Writing on Time.com, Tim McKirk has a touching story about three Palestinian sisters – Jinan age 6, Dania age 4 and Noor age 2 – taking a trip to visit their father in an Israeli prison. Their father, Ali, has been held in an Israeli prison for two years without trial. He has been charged with weapons possession and the family home in the West Bank town Qalqilya was demolished by the Israeli military even though no weapons were ever found. Their mother, Salam, is not able to travel with her daughters because she is on Israeli security watch list, although she has never been told why. From the story “Visiting Daddy in Prison: A Palestinian Ordeal“:
Qalqilya is encircled by Israel’s security barrier, and at a checkpoint, the three girls dismount with the rest of the Palestinian passengers and are herded through a labyrinth of turnstiles, flashing lights, metal detectors and an X-ray machine that swallows up the Barbie backpack. Jinan and her sisters squirm through a turnstile too early and are stranded in a security no-man’s land, and yelled at by the disembodied voices of soldiers watching through closed-circuit cameras. When the girls finally emerge dazed from the checkpoint, Jinan bursts over to a field of wildflowers and plucks a stem of Queen Anne’s Lace for her little sister.
Then the girls clamber aboard another ICRC bus, which is escorted to the prison by Israeli police. Skipping up the aisle, Jinan touches a man’s bald head and asks: “What happened to your hair? Mine’s soft and pretty.” She snatches my cell-phone and, within five seconds, has snapped a photo of a napping Palestinian woman and turned it into my screen-saver.
Two hours later, the bus arrives at the high walls of Chattah-Gilboa prison. Nearly a thousand Palestinians have been waiting up to five hours, in shrinking shade, for the 45 minutes they will spend speaking with their relatives on a telephone from behind thick glass. The glass has small holes that allow the prisoners to touch fingertips with their visitors. Jinan and Dania climb the metal bars of the turnstile as if it were a piece of playground equipment. A buzzer blares and a light over the turnstile flashes from red to green. A guard calls out a few names, and the eager crowd pushes Jinan and her sisters aside.

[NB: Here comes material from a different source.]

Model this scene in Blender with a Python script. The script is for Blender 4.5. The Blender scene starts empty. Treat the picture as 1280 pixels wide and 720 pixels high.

This is some great writing from McGirk. Part of what makes this story significant is how incredibly ordinary it is. This is life in a police state. Three siblings under the age of seven have to face the full power of the Israeli occupation by themselves to simply visit their father. The article points out an important point that Israel takes Palestinians out of the occupied territories and detains them inside Israel. This is illegal under international law. Among other things, this practice makes it much more difficult for family members to visit their detained relatives.
Jinan, Dania and Noor’s father is just one of over 10,000 Palestinians currently being held by Israel. Many of those prisoners are like Ali and are being detained indefinitely without trial. Some are being held in administrative detention where they don’t even know the charges against them. McGirk points out that the issue of Palestinian prisoners releases “remain at the center of most Israeli-Palestinian political negotiations.” This story shows why.